Le Canada, bien que territoire anglais, n’était pas sûr pour moi.

Quatorze ans auparavant, l’Angleterre m’avait abrité contre les traqueurs d’esclaves ; j’y cherchai refuge contre les justiciers Virginiens.

L’exil pouvait se prolonger durant ma vie entière. Gouvernement, moyens d’action, tout était aux mains de l’esclavage. Qui eût dit que quatre années plus tard, l’esclavage aurait fini d’exister !

Ce fut donc le cœur oppressé, congelé jusqu’à la moelle des os, qu’à travers le North Passage, secoué par les fureurs de l’Atlantique, en péril de mort souvent, je mis le pied sur sol anglais.

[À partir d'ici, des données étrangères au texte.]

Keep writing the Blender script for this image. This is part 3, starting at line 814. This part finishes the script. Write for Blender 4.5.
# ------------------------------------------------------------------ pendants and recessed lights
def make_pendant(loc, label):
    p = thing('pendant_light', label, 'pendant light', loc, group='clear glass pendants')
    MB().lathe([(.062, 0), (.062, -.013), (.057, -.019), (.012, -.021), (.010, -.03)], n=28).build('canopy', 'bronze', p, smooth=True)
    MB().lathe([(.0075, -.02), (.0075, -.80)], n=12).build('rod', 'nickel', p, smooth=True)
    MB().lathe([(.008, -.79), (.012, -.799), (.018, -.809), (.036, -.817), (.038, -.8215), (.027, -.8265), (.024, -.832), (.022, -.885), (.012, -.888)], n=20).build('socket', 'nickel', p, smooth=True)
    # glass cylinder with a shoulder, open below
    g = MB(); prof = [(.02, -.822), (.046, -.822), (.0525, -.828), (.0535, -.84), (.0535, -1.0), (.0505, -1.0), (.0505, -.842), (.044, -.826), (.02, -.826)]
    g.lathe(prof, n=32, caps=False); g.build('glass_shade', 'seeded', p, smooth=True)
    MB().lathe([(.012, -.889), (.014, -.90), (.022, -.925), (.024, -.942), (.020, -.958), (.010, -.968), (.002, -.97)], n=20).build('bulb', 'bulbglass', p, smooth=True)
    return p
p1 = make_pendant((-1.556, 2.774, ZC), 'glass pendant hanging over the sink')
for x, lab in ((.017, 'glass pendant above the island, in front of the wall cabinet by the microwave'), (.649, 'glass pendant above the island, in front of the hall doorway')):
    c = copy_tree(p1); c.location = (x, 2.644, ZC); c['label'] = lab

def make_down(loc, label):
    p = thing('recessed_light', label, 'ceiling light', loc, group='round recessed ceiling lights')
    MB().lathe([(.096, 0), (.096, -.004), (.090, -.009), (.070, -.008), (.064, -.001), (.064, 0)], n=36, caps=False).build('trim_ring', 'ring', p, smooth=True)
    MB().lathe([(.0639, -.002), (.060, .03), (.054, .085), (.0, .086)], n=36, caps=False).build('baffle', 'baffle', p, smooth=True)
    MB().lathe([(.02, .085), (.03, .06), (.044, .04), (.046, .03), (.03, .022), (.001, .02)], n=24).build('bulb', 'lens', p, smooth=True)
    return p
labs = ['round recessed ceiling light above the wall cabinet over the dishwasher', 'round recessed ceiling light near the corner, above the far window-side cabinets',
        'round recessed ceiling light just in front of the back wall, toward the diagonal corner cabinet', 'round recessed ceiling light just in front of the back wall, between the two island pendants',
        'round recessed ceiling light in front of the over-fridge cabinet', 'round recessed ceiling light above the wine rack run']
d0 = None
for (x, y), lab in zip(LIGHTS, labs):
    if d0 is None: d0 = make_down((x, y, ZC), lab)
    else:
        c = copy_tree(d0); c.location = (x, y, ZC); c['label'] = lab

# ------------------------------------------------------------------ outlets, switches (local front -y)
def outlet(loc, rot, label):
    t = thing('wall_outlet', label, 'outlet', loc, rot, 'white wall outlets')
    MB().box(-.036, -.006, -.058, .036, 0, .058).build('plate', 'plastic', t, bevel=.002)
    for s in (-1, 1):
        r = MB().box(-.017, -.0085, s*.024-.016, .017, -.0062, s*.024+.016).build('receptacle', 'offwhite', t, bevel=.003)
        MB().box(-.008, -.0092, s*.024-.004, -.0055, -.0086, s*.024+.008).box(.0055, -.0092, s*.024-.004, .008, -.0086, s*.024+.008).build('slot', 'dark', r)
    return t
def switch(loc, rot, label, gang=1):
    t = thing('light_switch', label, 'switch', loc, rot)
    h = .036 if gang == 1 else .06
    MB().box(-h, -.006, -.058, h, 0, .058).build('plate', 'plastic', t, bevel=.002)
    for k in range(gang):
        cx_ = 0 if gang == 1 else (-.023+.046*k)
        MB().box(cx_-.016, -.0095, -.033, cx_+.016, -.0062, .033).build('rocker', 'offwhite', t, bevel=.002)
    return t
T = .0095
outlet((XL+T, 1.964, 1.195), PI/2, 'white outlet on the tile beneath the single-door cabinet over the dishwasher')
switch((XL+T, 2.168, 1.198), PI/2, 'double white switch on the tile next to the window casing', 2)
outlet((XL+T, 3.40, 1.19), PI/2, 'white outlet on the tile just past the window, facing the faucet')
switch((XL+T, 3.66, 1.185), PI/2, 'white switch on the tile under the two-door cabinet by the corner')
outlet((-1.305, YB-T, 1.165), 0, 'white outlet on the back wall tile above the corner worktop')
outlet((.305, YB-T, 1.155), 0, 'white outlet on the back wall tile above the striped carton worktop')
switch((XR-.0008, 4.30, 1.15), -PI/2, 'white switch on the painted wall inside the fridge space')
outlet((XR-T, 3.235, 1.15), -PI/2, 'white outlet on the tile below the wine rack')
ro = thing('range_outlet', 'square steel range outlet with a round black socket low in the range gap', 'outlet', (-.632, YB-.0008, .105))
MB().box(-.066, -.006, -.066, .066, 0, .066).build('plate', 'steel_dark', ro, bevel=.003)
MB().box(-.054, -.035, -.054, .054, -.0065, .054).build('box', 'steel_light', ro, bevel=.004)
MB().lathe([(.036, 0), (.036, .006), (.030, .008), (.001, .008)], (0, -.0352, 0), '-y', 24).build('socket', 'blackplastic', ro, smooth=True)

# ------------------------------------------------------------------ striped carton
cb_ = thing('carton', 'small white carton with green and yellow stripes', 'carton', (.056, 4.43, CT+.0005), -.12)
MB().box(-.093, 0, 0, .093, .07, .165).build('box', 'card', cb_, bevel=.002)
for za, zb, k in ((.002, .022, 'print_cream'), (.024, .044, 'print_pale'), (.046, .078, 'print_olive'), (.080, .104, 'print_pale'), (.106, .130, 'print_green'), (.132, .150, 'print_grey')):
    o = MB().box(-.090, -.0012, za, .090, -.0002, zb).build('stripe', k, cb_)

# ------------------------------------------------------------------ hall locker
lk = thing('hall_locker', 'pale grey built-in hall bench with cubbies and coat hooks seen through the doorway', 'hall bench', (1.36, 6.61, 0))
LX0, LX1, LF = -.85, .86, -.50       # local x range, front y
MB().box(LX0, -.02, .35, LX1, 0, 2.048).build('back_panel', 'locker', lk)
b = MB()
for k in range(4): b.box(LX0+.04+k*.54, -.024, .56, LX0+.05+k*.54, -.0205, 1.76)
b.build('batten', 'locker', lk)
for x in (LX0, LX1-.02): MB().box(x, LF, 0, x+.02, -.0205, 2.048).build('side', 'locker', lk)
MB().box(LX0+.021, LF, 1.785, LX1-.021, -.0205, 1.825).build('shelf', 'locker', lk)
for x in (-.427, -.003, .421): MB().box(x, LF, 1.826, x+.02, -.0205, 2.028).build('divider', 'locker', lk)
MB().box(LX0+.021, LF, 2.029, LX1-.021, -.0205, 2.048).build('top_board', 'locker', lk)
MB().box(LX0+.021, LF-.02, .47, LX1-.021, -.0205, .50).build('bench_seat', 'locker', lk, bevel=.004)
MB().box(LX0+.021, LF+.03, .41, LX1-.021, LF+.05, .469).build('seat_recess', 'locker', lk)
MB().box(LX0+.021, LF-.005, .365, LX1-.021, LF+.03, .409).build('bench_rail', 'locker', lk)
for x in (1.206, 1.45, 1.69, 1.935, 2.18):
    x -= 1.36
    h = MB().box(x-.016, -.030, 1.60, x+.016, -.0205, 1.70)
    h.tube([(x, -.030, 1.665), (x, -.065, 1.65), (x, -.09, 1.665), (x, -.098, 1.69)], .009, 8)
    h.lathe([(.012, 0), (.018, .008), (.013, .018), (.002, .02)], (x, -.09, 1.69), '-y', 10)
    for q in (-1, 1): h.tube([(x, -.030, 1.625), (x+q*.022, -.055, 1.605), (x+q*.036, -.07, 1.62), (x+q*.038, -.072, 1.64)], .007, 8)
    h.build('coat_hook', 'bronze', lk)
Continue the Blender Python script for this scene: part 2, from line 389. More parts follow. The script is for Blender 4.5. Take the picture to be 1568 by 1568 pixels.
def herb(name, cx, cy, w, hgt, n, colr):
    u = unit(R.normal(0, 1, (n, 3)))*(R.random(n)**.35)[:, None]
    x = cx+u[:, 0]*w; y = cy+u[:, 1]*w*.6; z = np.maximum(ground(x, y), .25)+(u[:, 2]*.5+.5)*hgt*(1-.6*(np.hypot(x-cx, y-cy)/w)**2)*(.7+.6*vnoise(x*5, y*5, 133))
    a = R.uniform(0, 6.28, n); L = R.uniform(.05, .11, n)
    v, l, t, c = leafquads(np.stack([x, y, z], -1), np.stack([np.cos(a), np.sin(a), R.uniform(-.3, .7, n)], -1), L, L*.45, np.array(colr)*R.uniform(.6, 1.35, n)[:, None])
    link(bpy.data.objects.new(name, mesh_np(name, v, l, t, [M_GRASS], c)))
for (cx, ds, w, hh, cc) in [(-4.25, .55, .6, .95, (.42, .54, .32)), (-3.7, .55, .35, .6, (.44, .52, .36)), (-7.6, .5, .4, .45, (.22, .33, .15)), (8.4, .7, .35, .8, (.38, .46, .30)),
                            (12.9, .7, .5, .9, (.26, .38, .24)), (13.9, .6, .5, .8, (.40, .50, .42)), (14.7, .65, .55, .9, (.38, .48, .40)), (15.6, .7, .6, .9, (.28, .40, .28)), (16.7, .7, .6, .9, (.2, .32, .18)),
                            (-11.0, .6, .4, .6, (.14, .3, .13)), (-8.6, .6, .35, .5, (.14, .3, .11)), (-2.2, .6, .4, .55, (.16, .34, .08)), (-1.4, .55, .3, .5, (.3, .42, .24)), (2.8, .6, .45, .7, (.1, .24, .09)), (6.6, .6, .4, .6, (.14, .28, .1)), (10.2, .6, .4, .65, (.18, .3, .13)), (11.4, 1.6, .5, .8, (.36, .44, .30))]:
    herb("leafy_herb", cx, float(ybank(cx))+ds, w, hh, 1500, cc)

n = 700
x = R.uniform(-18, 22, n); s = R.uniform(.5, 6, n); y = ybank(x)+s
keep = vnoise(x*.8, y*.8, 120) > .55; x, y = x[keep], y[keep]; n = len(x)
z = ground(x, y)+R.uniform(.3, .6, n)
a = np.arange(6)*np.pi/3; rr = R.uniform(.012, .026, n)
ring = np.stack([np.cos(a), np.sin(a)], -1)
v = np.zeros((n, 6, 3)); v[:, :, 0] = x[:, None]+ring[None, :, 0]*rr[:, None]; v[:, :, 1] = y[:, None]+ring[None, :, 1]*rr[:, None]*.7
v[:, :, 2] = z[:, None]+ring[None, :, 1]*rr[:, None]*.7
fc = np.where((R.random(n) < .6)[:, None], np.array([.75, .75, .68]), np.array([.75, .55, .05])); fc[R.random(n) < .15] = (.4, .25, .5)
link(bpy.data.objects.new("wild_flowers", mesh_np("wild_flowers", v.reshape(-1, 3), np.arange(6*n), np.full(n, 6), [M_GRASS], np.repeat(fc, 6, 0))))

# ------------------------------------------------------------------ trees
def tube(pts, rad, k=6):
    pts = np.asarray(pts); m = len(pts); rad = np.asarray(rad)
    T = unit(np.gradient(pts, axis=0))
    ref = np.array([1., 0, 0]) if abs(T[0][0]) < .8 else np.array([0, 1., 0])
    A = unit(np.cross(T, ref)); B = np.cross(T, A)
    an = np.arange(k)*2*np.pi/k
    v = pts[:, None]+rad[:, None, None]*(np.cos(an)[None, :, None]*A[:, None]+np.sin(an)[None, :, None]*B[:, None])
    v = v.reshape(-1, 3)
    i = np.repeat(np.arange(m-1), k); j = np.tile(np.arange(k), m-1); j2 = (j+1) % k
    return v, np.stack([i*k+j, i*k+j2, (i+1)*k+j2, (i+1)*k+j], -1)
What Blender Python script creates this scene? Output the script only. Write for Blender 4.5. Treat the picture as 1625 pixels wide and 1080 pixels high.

— S’il m’était donné de rattraper le bâtiment qui l’emporte ! — s’était écrié le gouverneur Wise : — Je l’en arracherais à tout prix.

Mais ni les menaces de Wise, ni les griffes de Buchanan[1], ni les prisons de Virginie, ne me pouvaient plus rien.


Après six mois consacrés à donner des conférences, un événement infiniment douloureux, la mort de ma fille bien-aimée, Annie, lumière et joie du foyer, me rappela subitement en Amérique.

  1. Alors président des États-Unis.